Now Available from the Emerging Civil War Series: They Came Only to Die

When people think of the battle of Franklin, they tend to recognize it as “the death ride of the Army of Tennessee” (to use a phrase from our Great Polish Colleague, Chris Kolakowski). But John Bell Hood’s battered army continued northward on its Quixotic quest to disrupt the Federal war effort in Tennessee, showing up on the doorstep of the state capital in mid-December. Their efforts proved futile, and as the title of Sean Chick’s new ECWS book suggests, Confederates “came only to die.”

They Came Only to Die: The Battle of Nashville, December 15-16, 1864, is the latest book in the Emerging Civil War Series. It’s hot off the press, available now from Savas Beatie.

“I wanted to write about Nashville because I thought I had an ancestor there on the Union side,” Sean reveals. “I did not, but I found an interesting and sad story in this forgotten although important battle. It was a key reason the Confederacy collapsed only months later, and it showed that most Civil War battles were indecisive due to a lack of cavalry trained for intensive combat and pursuit. George Thomas had both, and so he won a battle as decisive as anything Napoleon ever won.”

The book features eight maps by Hal Jespersen, a foreword by Lee White (who wrote our Franklin book for the ECWS, Let us Die Like Men), and appendices by Ross Massey, Joe Ricci, Mark Wahlgren Summers, and Frank Varney. The cover features a beautiful full-color painting The Battle of Nashville by Howard Pyle courtesy of the Minnesota Historical Society. Pyle’s painting shows the attack of the 5th and 9th Minnesota Infantry near Shy’s Hill on December 16, 1864.

4 Responses to Now Available from the Emerging Civil War Series: They Came Only to Die

  1. Remnants of the Army of Tennessee fought against Sherman in the North Carolina campaign and Canby at Mobile. The rumours of its “absolutely, positively, no doubt about it” demise were always premature, even if it had been brutalized and shattered. No other Army on either side took such abuse. And maintained some integrity.

    1. But DID it maintain its integrity? Its shattered pieces were scattered across the South, and while many brigades did go on to perform solid service elsewhere, the army as it once existed was never really a viable concern. By the time JEJ returned to command, he had to cobble together a real hodge-podge of commands.

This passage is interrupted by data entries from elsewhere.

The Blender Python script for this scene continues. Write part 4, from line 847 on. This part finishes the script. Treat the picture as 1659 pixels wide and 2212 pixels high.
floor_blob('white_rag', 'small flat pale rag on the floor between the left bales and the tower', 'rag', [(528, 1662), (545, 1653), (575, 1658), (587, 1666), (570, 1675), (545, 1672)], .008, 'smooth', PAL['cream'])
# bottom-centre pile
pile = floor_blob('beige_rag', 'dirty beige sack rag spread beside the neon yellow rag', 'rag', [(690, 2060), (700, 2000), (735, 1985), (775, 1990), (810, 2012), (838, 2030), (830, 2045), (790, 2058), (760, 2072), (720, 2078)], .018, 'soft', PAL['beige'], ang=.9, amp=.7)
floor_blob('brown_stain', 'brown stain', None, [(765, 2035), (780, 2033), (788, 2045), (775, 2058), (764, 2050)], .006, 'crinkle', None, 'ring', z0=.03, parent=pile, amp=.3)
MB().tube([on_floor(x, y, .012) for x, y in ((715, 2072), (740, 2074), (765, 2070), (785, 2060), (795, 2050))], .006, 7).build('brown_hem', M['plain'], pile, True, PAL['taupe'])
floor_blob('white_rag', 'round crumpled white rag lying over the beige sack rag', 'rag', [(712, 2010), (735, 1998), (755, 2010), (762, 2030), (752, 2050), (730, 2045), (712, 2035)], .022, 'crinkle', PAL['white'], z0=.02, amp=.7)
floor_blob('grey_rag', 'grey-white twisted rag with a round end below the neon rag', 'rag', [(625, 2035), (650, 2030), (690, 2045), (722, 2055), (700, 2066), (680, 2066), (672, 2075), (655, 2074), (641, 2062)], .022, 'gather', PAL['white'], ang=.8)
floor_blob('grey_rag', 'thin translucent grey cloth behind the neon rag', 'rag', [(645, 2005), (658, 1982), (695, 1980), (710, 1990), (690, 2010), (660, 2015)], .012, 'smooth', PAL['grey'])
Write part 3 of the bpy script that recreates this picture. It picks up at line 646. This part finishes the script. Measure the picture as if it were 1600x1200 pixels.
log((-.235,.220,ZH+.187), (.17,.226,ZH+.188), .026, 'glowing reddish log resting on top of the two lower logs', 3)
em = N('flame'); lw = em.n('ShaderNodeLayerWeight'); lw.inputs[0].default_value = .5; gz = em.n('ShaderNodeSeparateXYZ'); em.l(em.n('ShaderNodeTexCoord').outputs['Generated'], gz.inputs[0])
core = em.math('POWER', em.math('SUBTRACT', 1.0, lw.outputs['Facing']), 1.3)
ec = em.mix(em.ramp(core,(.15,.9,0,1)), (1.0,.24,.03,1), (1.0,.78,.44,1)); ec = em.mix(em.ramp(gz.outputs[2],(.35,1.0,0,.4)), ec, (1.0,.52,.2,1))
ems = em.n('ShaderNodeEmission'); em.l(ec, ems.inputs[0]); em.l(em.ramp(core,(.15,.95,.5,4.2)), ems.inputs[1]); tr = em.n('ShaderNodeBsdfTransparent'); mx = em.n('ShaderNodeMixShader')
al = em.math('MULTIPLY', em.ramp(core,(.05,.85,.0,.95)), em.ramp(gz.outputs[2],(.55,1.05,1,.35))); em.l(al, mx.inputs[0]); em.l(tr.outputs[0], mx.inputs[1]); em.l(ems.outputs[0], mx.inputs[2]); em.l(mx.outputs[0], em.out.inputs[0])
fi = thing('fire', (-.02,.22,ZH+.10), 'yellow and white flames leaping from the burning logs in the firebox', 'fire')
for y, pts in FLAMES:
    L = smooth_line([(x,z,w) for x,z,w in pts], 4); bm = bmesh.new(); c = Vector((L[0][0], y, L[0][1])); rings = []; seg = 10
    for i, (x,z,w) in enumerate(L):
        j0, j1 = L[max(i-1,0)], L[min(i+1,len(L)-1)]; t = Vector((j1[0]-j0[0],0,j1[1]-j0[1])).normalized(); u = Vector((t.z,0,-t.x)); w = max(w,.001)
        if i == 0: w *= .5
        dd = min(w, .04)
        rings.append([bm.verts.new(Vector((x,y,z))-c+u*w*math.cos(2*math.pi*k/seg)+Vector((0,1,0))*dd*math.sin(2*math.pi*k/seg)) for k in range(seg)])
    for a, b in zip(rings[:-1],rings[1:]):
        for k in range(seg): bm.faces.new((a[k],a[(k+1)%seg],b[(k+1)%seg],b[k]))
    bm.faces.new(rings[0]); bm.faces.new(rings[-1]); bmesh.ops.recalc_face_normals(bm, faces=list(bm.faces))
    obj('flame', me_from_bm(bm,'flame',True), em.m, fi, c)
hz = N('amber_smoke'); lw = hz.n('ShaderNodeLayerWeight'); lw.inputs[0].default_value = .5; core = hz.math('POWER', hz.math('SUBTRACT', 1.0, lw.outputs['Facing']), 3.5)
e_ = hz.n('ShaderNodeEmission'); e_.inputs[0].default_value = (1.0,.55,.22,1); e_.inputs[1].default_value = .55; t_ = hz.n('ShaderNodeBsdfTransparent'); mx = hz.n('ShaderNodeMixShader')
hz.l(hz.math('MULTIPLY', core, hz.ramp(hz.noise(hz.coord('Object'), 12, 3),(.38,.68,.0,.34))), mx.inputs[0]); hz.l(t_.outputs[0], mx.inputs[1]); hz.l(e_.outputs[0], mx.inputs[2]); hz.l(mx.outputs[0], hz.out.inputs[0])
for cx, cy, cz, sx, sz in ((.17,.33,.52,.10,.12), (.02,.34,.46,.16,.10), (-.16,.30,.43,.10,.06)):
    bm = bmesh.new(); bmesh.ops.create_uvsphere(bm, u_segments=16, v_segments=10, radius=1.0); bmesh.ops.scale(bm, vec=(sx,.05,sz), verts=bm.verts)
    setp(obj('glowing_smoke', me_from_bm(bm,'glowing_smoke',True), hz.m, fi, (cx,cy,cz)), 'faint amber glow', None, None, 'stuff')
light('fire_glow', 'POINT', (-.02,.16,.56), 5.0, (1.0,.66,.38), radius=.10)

    2. The remnants kept on fighting, and were the core of Johnston’s army in North Carolina and the Mobile garrison. But as a coherent fighting force that could mount an offensive or hold territory, it was gone. And really, even when it is stronger and more confidant, it was not all that good at retaking or holding territory, through no fault of the men in the ranks.

  2. Having read “Let Us Die Like Men,” just at reading the words, “They Came Only to Die,” I knew this was the expected book about Nashville. It is now in line on the reading list, may pick it up at the Symposium.